Even for those of us working in retail, hiding away in the depths of big, looming, fluorescently lit grocery stores, the arrival of spring is well noticed and deeply appreciated. Gone are the days of dreary drizzle and the dull glow of headlights lazily passing the shopfront in the rain, splashing puddles at unfortunate passers by. Instead now, we are seeing brighter, warmer days and an exciting changeover in stock; the compost is arriving, the bulbs and seeds, people are buying daffodils and tulips and hyacinths. Every time a ‘Spring-y’ item comes through the checkout, a little spark of happiness bubbles up inside of me and paints a sunny smile on my face. We have entered a new, rejuvenating season of birth and life and growth!

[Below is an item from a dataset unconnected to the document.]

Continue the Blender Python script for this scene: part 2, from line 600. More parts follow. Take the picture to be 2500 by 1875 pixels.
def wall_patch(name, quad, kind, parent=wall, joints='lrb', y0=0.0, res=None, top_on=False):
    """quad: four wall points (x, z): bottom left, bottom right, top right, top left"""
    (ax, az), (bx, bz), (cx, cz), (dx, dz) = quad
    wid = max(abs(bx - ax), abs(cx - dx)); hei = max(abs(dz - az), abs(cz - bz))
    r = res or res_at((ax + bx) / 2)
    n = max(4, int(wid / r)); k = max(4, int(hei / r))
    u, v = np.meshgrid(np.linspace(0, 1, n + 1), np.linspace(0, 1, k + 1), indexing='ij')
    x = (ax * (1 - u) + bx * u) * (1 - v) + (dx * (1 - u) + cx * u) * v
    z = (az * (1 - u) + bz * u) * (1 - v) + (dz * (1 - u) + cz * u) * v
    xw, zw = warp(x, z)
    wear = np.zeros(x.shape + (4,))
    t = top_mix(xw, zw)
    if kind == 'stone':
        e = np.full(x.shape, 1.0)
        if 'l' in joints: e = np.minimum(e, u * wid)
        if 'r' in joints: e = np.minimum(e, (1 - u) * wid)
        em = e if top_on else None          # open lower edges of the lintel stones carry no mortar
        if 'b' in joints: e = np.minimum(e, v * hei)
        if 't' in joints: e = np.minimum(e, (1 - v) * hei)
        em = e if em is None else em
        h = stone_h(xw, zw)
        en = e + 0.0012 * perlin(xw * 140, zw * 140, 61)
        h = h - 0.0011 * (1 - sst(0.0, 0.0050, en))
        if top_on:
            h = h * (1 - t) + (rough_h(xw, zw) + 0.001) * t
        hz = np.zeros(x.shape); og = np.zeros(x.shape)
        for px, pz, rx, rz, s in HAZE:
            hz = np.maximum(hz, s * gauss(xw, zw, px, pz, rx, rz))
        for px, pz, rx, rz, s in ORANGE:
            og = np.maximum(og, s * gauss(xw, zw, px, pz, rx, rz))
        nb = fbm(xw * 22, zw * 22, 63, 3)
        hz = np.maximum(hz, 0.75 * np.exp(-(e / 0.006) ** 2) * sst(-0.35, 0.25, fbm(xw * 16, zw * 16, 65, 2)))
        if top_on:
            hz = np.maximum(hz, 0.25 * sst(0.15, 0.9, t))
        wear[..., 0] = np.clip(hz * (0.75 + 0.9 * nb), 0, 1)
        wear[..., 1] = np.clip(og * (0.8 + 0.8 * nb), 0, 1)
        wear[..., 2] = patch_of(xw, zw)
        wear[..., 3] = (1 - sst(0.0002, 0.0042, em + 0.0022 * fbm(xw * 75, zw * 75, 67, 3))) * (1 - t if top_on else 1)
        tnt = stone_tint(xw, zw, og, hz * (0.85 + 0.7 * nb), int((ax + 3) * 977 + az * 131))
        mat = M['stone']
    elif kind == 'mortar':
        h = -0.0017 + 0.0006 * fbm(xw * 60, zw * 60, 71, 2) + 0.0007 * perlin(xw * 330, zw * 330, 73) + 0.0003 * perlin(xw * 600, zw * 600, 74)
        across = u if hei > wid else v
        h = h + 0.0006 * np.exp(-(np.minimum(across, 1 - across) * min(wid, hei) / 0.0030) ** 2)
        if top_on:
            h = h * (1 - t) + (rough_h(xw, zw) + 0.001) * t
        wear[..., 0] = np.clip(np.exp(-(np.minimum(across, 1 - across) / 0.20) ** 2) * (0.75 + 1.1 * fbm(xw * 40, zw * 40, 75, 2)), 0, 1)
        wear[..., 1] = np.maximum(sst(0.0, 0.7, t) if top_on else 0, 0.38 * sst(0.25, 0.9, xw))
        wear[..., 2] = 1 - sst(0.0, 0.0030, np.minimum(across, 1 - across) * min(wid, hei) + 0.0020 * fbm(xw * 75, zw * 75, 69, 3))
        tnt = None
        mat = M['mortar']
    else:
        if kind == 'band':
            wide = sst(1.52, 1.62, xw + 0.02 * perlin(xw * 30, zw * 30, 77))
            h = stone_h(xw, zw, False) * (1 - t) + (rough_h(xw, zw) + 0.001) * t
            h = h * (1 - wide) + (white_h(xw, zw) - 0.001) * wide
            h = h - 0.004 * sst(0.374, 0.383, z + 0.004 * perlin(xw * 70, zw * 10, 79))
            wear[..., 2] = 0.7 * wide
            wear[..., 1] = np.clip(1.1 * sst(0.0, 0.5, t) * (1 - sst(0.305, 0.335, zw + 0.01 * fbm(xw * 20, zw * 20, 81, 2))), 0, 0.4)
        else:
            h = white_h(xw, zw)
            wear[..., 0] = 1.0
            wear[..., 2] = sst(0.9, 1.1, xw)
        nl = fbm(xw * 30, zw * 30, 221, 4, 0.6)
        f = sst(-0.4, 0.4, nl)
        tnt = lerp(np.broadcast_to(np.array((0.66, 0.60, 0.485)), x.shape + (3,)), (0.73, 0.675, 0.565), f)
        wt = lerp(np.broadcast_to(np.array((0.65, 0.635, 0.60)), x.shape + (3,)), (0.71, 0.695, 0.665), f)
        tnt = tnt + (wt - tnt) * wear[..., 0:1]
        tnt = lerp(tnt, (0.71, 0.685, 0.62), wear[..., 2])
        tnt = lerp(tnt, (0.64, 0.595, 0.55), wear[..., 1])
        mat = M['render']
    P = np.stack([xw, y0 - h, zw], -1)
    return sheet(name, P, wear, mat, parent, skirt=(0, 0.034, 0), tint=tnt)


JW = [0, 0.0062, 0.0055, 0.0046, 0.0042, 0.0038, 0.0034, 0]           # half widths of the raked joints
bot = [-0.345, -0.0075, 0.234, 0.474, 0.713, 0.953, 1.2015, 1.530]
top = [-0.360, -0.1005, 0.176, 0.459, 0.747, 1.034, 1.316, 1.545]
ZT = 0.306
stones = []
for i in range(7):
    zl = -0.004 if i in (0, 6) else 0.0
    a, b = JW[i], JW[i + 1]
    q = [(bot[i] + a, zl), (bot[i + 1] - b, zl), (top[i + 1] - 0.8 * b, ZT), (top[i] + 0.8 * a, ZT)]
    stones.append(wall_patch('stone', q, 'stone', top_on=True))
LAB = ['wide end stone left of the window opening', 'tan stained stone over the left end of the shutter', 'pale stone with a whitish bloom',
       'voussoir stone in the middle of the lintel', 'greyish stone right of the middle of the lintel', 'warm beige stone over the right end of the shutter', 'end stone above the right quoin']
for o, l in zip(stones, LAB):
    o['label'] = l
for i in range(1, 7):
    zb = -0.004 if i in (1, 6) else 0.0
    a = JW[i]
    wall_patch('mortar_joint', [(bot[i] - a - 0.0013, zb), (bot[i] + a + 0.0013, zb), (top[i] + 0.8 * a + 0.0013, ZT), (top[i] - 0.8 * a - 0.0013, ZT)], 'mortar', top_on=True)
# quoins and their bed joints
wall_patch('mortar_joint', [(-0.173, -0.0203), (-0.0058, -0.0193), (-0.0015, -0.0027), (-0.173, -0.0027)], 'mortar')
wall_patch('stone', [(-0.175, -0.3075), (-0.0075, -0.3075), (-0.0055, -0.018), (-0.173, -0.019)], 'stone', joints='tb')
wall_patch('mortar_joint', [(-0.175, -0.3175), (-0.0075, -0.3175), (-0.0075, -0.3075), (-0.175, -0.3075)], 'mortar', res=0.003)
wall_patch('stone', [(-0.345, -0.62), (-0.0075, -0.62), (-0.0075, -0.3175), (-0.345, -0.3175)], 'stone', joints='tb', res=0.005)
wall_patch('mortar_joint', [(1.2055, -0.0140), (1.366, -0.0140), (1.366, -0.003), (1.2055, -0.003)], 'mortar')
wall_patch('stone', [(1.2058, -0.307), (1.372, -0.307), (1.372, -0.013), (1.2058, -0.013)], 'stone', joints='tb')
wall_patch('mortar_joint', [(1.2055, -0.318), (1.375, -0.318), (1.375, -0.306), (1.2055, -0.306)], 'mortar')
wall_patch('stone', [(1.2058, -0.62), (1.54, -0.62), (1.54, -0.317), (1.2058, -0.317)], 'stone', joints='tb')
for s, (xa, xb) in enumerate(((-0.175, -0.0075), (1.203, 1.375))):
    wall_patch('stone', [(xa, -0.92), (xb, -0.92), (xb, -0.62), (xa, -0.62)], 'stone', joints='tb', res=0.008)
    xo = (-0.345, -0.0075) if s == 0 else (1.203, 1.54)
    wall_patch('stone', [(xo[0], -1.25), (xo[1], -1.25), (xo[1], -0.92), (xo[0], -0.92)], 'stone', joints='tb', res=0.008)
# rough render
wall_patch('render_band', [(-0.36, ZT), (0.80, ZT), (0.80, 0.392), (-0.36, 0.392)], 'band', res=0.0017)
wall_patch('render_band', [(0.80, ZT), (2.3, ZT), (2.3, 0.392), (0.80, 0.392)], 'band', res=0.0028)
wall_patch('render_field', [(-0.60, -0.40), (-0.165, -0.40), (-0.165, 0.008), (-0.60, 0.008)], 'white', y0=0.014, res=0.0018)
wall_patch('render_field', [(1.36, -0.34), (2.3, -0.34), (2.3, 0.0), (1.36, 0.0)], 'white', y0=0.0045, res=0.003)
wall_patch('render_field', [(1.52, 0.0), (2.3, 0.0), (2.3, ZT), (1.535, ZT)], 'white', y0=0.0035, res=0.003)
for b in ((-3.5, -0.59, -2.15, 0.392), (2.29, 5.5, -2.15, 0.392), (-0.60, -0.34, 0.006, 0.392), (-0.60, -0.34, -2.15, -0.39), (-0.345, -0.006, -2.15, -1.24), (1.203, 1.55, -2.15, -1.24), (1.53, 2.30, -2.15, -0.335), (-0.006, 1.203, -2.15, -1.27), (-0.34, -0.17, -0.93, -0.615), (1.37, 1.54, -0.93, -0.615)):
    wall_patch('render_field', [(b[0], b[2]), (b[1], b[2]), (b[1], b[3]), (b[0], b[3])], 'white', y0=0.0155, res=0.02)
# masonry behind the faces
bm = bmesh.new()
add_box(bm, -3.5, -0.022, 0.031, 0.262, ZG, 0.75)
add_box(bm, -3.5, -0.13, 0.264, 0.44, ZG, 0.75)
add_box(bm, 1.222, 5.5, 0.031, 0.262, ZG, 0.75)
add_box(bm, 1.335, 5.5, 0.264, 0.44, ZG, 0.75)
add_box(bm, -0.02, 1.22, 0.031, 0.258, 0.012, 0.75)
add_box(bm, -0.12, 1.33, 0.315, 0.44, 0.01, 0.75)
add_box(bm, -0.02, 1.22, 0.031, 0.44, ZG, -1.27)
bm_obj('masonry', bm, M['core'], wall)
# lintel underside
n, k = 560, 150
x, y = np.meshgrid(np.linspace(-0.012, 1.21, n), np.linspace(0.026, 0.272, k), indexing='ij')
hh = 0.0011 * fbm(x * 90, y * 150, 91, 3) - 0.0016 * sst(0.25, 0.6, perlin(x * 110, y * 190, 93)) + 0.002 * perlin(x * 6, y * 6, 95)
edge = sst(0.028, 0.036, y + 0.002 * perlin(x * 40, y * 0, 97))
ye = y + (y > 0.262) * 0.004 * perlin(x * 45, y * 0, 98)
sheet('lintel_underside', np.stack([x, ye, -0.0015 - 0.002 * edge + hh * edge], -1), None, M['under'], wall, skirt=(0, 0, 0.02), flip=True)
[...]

I love Spring so much. For me, it represents all things fresh and clean and new. Spring showers wash away the sorrows of winter, and provide a lifeline for young plants in their first stages of life to bud and blossom and bloom. Colourful flowers start to sprout, trees begin to regain their beautiful gown of leaves, and animals give birth to the newest generation of life. What could be more beautiful?

Ben and I have just moved into a beautiful new house. It’s a lovely little Cornish cottage in a charming little area of Heamoor. It’s off the road, blissfully quiet and peaceful, and has a beautiful, happy vibe to it. It’s the perfect family home for Ben, Nevaeh and me. I am so grateful that we were able to move into this gorgeous little home at the beginning of Spring, because it really magnifies the sense of a brand new beginning for us.

So step outside today, let the fresh, crisp Spring air fill your lungs and just enjoy being here in this exact moment. Remember how wonderful it is to be alive, and to once again be blessed with this new beginning, as we are each and every year. Have a wonderful day!!